» **Written exercise**: Transcribe only the part of the material below that begins at the line containing "Recreate this scene" and ends at the line containing "C = scene.collection", with both kept and images left out.

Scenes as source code

--- START ---

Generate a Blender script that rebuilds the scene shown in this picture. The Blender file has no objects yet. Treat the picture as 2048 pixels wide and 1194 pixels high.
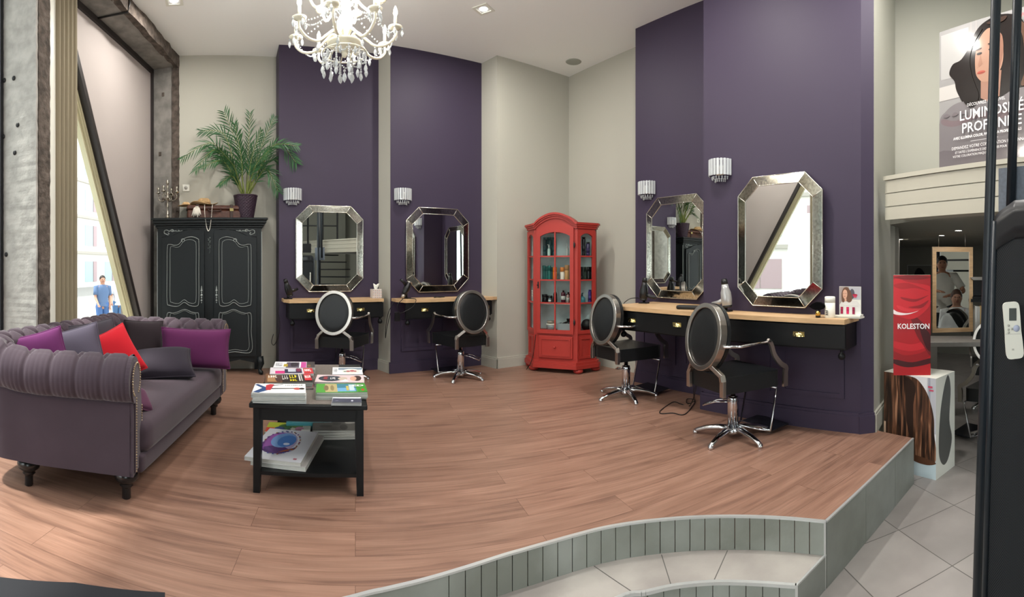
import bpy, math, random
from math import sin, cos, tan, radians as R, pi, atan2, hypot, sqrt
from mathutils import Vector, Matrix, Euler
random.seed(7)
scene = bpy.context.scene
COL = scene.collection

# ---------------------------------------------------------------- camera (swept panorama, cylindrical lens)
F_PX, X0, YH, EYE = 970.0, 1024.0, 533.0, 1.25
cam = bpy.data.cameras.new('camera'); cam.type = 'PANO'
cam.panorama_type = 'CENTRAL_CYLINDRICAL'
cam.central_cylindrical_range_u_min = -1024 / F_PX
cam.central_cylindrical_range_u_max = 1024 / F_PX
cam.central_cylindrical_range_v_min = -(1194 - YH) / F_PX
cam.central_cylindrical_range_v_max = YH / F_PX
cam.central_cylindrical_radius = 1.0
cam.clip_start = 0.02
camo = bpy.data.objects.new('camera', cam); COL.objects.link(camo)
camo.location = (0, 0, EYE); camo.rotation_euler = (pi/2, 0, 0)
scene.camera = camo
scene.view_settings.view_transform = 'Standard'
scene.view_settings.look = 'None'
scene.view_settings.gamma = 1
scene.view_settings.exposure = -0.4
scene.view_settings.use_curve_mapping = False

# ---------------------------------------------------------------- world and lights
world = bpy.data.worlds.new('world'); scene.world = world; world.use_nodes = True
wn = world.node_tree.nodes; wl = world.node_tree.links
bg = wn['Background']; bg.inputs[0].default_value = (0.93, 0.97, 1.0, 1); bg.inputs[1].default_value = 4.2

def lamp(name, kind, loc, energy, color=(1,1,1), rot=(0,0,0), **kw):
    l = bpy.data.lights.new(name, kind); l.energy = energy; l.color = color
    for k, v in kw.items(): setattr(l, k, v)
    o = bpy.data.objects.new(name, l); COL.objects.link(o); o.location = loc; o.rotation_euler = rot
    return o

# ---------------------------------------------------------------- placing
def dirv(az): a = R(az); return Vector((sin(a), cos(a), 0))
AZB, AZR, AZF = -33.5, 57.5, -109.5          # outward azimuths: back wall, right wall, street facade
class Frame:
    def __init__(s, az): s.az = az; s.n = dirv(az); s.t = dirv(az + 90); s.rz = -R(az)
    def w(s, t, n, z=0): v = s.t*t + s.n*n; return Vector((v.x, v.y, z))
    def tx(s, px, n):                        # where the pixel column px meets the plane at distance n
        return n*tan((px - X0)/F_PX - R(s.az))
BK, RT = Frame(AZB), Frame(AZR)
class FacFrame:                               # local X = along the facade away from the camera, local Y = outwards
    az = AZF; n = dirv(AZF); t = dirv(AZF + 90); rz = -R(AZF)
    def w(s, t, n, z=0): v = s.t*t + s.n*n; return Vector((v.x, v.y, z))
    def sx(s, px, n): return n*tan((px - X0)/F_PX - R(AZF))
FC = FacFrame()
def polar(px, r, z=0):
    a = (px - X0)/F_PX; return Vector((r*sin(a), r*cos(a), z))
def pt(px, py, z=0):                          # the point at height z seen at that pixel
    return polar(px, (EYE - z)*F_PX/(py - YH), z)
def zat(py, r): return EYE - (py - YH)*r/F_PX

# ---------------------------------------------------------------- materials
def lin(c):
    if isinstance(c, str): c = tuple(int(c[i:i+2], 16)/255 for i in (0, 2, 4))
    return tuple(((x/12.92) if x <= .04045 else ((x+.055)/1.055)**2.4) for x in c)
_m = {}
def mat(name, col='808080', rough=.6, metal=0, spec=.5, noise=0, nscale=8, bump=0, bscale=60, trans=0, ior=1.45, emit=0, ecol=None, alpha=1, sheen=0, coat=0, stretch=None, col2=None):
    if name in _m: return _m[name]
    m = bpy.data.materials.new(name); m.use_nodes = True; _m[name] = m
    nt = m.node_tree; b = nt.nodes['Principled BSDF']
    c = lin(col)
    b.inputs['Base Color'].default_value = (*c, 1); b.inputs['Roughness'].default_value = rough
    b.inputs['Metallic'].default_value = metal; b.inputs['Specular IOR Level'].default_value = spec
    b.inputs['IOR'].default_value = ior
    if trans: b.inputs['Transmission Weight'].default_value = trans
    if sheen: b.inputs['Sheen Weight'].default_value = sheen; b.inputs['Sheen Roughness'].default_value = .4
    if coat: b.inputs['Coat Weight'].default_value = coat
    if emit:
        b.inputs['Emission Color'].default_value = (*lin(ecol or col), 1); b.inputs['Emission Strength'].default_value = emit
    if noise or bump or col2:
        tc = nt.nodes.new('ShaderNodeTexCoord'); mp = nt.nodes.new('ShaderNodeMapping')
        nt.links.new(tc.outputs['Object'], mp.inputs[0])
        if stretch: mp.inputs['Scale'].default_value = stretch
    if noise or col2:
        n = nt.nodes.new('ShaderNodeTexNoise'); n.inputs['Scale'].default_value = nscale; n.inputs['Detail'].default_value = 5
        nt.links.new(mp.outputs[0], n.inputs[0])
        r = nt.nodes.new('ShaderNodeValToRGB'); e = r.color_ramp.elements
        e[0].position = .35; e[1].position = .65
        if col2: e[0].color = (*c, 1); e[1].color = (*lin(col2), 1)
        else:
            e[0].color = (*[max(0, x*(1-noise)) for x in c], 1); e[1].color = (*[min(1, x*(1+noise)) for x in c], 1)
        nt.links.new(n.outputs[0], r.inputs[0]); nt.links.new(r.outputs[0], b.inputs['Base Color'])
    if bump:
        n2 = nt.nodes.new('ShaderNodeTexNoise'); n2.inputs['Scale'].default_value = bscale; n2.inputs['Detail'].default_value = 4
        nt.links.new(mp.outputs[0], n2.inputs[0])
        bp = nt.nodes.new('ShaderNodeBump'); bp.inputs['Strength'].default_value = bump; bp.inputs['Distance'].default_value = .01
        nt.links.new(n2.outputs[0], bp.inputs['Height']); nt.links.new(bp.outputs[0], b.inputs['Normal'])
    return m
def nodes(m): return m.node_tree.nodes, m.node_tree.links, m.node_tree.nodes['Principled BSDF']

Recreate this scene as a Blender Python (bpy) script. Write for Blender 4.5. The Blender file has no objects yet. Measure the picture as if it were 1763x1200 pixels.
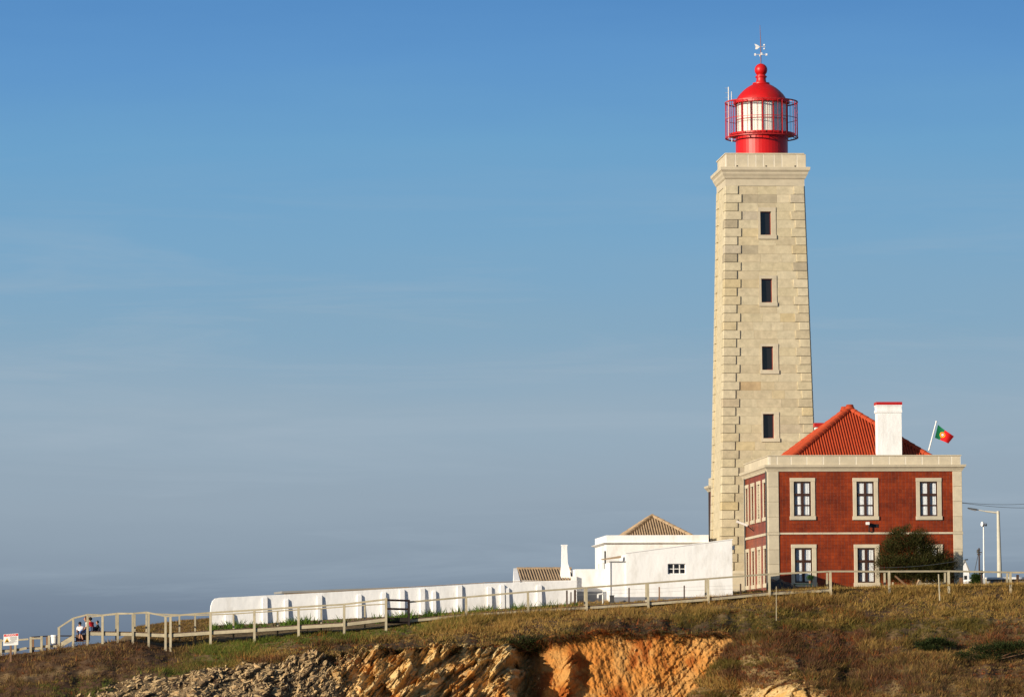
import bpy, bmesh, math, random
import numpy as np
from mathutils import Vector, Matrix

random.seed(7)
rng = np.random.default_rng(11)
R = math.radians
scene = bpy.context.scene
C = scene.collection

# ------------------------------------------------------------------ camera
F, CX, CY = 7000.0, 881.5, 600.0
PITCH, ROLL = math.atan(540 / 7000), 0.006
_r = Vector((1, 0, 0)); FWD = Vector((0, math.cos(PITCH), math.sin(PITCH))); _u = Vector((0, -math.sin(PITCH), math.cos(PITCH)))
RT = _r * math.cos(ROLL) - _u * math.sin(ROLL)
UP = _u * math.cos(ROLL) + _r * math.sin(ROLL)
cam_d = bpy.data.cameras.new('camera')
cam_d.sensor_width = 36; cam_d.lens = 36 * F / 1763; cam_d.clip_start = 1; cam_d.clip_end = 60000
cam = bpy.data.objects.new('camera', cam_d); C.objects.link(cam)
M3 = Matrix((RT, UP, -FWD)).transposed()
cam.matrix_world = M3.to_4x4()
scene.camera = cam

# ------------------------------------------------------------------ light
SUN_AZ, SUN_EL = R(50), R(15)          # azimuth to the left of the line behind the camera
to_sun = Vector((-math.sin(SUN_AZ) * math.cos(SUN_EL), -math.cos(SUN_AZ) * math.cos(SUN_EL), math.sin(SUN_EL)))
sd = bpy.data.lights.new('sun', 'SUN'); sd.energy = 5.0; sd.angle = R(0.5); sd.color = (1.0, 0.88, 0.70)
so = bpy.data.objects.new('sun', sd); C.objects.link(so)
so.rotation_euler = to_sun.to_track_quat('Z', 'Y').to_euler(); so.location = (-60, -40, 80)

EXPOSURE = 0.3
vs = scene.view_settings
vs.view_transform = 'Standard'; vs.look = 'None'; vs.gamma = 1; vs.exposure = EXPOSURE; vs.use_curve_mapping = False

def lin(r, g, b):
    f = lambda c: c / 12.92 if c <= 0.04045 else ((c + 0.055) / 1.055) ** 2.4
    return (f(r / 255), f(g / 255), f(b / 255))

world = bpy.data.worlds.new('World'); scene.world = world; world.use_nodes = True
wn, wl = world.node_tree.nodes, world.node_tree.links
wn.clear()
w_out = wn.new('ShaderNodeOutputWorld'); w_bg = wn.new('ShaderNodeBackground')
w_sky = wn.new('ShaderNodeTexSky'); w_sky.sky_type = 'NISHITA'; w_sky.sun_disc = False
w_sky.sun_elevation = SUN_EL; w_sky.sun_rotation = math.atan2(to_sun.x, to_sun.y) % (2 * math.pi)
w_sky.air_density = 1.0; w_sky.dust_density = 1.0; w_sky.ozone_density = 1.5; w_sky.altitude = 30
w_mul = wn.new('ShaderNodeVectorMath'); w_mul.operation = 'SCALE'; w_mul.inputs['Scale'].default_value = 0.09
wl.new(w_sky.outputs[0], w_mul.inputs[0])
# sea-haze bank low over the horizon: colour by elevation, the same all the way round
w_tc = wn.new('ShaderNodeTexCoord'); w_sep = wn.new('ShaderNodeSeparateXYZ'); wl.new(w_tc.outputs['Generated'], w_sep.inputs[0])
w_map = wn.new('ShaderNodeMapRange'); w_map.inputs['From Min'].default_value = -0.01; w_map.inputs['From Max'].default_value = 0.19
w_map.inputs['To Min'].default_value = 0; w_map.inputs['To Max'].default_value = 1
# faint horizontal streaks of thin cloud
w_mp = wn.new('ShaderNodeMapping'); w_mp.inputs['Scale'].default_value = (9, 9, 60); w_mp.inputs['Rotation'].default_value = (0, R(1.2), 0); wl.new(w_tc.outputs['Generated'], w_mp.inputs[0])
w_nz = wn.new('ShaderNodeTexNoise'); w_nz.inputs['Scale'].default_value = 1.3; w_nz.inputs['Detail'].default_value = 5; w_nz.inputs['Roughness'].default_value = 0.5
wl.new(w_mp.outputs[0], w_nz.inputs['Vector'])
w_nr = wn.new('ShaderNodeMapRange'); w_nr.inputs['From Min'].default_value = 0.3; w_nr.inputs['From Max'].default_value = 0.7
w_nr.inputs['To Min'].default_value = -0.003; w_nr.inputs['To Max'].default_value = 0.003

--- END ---

» **Solution for this exercise**:
Recreate this scene as a Blender Python (bpy) script. Write for Blender 4.5. The Blender file has no objects yet. Measure the picture as if it were 1763x1200 pixels.
import bpy, bmesh, math, random
import numpy as np
from mathutils import Vector, Matrix

random.seed(7)
rng = np.random.default_rng(11)
R = math.radians
scene = bpy.context.scene
C = scene.collection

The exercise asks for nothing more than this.